A new independent study led by archaeologist Todd Surovell argues that Chile’s Monte Verde site is far younger than long believed, proposing an age between roughly 4,200 and 8,600 years instead of about 14,500 years, according to The Guardian. The team says this could reshape debates over when and how the first people entered the Americas. They suggest it could bolster the plausibility of an interior ice-free corridor over a coastal route. The researchers conclude that earlier dates were skewed by Ice Age wood and other materials redeposited by erosional and depositional processes along the Chinchihuapi Creek, rather than originating from human occupation layers. By reinterpreting the site’s geology, they argue the landscape on which notable finds rest did not exist 14,500 years ago and formed after about 8,600 years ago.
The study reports identifying a region-wide volcanic ash fall dated to about 11,000 years ago. It places that ash beneath the cultural deposits at the site. Because the ash predates signs of human activity, the team infers that occupation could only have occurred afterward, with the most likely window estimated between about 6,000 and 8,000 years ago.
If this re-evaluation prevails, it would markedly diminish Monte Verde’s role in establishing an early human timeline for the continent. It would remove a major pillar for the coastal migration hypothesis and would lend weight to an interior migration through an ice-free corridor.
Clovis-first?
Monte Verde, discovered in the 1970s in southern Chile, helped unsettle the once-dominant “Clovis-first” model. That model placed the earliest well-documented humans in the Americas around 13,100 to 12,700 years ago and tied their spread to a migration from Asia across the Bering land bridge roughly 13,400 to 12,800 years ago. The previously accepted 14,500-year age at Monte Verde implied people were in South America before or around the time Clovis technology spread in North America.
The site became emblematic because of unusual preservation. Finds included edible plant remains, natural ropes, animal meat, and the skins of extinct animals. They were found alongside stone tools, wooden implements, hearths, animal bones, footprints, and building features.
Hard pushback
Pushback to the reassessment has been swift.

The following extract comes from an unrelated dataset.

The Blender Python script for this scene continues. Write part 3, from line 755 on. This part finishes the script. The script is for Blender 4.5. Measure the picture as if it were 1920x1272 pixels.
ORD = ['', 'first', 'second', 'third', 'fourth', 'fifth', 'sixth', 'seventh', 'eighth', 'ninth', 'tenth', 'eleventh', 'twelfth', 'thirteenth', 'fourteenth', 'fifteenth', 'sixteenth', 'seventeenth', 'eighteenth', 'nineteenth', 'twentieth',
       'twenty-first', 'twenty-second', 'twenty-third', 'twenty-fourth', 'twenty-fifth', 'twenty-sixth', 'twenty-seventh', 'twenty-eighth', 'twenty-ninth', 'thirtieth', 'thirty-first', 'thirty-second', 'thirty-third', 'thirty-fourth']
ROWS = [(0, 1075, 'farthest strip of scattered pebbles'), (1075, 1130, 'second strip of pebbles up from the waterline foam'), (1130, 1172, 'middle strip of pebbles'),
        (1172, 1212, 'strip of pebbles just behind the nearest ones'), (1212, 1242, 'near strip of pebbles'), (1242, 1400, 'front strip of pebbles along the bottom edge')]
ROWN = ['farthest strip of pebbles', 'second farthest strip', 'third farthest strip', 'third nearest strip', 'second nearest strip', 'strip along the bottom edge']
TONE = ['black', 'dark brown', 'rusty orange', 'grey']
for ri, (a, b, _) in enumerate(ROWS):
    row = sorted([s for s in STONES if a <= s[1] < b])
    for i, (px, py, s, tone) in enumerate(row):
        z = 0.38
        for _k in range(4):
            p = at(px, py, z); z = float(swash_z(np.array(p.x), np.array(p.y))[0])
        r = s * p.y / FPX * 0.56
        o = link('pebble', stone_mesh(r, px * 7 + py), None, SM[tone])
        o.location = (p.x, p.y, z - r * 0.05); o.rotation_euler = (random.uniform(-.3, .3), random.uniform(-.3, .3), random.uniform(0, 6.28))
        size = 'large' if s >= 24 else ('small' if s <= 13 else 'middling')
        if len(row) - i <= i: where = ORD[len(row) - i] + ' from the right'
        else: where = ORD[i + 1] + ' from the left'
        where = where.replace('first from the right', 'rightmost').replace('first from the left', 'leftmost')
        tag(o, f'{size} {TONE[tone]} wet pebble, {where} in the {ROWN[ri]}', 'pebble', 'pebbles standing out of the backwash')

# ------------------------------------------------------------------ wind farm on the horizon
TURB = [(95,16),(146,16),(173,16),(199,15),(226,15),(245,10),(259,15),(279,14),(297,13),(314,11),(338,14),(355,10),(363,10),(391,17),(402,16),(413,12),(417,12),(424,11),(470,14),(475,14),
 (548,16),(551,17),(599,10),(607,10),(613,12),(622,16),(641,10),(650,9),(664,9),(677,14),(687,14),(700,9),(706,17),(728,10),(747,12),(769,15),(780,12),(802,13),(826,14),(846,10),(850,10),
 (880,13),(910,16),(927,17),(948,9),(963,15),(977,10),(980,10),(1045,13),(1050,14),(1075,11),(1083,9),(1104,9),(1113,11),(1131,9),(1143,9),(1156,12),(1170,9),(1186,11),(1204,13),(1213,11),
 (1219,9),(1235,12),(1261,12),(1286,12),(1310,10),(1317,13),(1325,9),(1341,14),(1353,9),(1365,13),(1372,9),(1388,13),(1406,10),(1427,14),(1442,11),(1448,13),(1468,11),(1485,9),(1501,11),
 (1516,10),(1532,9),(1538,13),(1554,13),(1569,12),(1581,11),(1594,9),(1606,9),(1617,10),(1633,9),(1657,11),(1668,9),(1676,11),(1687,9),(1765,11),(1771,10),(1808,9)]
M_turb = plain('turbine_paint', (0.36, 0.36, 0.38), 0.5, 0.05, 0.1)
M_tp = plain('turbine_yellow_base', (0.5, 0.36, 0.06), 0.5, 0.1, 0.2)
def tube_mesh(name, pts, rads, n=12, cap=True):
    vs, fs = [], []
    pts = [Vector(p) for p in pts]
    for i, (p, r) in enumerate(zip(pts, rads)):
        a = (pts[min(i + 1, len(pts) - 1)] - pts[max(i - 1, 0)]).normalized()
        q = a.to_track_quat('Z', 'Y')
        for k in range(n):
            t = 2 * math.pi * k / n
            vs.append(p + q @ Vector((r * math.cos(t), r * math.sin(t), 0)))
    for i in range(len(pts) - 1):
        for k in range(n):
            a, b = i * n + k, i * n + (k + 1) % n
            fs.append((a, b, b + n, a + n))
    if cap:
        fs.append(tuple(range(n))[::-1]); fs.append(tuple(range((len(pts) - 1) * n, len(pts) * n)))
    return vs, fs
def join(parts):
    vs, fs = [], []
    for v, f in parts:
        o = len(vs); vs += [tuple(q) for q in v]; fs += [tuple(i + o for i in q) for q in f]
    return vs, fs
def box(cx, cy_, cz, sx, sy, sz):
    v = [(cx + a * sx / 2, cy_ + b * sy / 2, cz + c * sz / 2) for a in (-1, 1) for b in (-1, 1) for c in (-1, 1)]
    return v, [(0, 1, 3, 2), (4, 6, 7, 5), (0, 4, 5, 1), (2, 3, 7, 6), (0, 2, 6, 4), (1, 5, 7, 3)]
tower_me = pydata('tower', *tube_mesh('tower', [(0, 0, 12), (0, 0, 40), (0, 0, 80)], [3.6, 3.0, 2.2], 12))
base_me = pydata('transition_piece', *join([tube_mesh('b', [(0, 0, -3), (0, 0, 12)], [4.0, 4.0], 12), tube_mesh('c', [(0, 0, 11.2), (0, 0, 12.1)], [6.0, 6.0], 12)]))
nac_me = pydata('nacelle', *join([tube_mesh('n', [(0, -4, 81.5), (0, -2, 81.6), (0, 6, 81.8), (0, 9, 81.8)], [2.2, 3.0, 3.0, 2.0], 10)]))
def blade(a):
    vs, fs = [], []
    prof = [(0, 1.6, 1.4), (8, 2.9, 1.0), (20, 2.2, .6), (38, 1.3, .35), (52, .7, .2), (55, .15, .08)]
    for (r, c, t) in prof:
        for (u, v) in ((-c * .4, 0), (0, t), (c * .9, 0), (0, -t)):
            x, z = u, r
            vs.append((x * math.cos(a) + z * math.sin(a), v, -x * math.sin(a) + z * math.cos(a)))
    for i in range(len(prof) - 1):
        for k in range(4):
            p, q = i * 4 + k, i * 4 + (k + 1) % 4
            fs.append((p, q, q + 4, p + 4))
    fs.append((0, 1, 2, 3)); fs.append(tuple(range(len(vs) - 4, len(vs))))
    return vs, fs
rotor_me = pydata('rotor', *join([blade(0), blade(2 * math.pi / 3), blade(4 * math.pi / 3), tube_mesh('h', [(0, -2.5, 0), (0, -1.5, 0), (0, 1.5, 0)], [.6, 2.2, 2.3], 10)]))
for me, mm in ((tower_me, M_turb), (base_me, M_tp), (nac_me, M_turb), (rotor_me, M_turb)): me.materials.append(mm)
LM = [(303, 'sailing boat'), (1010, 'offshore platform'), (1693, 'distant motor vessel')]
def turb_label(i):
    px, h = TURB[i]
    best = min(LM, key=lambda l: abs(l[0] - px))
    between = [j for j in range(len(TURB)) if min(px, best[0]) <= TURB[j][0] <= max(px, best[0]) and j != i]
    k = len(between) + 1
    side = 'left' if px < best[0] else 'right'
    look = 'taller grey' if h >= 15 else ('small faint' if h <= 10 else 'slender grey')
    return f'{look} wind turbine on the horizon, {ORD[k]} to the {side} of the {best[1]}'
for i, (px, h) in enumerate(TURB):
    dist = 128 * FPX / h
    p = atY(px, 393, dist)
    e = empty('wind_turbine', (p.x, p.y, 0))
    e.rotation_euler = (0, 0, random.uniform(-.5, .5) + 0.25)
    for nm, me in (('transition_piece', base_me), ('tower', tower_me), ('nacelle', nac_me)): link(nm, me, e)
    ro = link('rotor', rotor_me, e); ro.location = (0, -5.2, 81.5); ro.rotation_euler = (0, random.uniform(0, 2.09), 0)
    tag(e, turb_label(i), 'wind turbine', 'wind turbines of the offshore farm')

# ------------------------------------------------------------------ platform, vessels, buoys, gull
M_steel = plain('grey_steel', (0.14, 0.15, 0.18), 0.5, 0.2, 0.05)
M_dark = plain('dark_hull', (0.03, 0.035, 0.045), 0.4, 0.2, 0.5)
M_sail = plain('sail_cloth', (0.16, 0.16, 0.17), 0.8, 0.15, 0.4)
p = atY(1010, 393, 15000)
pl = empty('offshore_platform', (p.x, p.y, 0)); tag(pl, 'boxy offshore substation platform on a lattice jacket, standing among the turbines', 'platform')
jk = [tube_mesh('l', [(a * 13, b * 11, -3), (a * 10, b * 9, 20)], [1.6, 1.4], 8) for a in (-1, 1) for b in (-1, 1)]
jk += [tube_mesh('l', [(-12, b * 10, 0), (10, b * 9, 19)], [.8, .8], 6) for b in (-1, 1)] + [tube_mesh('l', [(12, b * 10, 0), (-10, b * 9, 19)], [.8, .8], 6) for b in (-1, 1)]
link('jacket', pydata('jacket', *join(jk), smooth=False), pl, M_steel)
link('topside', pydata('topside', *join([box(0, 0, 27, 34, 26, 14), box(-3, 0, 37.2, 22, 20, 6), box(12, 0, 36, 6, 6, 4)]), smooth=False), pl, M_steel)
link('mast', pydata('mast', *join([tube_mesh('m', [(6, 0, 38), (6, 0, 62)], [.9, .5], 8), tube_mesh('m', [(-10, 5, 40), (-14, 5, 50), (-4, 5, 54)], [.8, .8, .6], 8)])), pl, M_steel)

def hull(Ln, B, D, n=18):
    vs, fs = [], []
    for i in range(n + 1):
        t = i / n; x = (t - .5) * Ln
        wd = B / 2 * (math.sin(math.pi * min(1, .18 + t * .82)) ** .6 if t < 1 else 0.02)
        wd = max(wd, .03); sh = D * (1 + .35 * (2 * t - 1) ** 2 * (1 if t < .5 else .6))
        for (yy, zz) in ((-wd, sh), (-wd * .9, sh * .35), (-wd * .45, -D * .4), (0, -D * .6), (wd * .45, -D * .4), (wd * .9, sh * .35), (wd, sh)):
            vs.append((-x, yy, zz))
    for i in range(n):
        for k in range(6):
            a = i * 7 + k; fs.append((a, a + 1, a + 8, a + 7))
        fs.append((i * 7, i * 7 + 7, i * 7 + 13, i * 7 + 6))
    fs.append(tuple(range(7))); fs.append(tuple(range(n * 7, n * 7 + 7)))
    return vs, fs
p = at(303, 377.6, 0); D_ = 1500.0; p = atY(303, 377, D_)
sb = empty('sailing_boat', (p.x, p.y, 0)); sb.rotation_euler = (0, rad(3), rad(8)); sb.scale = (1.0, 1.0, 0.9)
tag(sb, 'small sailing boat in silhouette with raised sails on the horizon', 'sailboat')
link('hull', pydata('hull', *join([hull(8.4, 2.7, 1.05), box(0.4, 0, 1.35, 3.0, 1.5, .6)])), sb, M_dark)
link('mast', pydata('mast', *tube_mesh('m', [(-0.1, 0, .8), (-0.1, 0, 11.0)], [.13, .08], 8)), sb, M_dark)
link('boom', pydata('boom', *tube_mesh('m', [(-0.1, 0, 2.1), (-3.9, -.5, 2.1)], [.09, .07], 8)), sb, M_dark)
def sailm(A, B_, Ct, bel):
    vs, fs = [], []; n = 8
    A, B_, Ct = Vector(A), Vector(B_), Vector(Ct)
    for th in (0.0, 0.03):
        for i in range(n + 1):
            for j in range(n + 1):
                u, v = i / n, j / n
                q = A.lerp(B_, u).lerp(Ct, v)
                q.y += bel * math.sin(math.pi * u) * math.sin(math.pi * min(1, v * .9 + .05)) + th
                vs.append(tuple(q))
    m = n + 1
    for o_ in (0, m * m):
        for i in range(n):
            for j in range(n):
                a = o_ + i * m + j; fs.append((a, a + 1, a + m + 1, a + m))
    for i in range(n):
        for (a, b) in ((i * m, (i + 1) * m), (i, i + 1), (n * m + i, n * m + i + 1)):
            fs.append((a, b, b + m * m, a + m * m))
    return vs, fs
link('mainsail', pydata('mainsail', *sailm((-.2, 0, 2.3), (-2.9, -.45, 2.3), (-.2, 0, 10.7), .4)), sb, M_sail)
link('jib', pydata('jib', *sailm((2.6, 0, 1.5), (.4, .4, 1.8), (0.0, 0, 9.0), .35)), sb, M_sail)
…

Original researchers and the Monte Verde Foundation argue the new dates are ambiguous and do not match what has been excavated. They say the study team sampled around the site rather than the core archaeological layers, overlooked key artifacts, and lacked experience in humid environments. Other critics question whether the ash layer truly blankets the landscape as proposed and whether samples from surrounding areas are comparable to the site’s cultural deposits.
The authors of the new paper counter that the highest terraces formed up to about 11,000 years ago with a volcanic ash layer from the Lepué eruption and that subsequent erosion produced the lower terraces where the main occupation sits, narrowing the plausible age range for human activity, according to La Tercera. They describe a multi-pronged analysis of wood fragments, alluvial sediments, and volcanic ash. They place an approximately 11,000-year-old ash layer beneath the cultural deposits.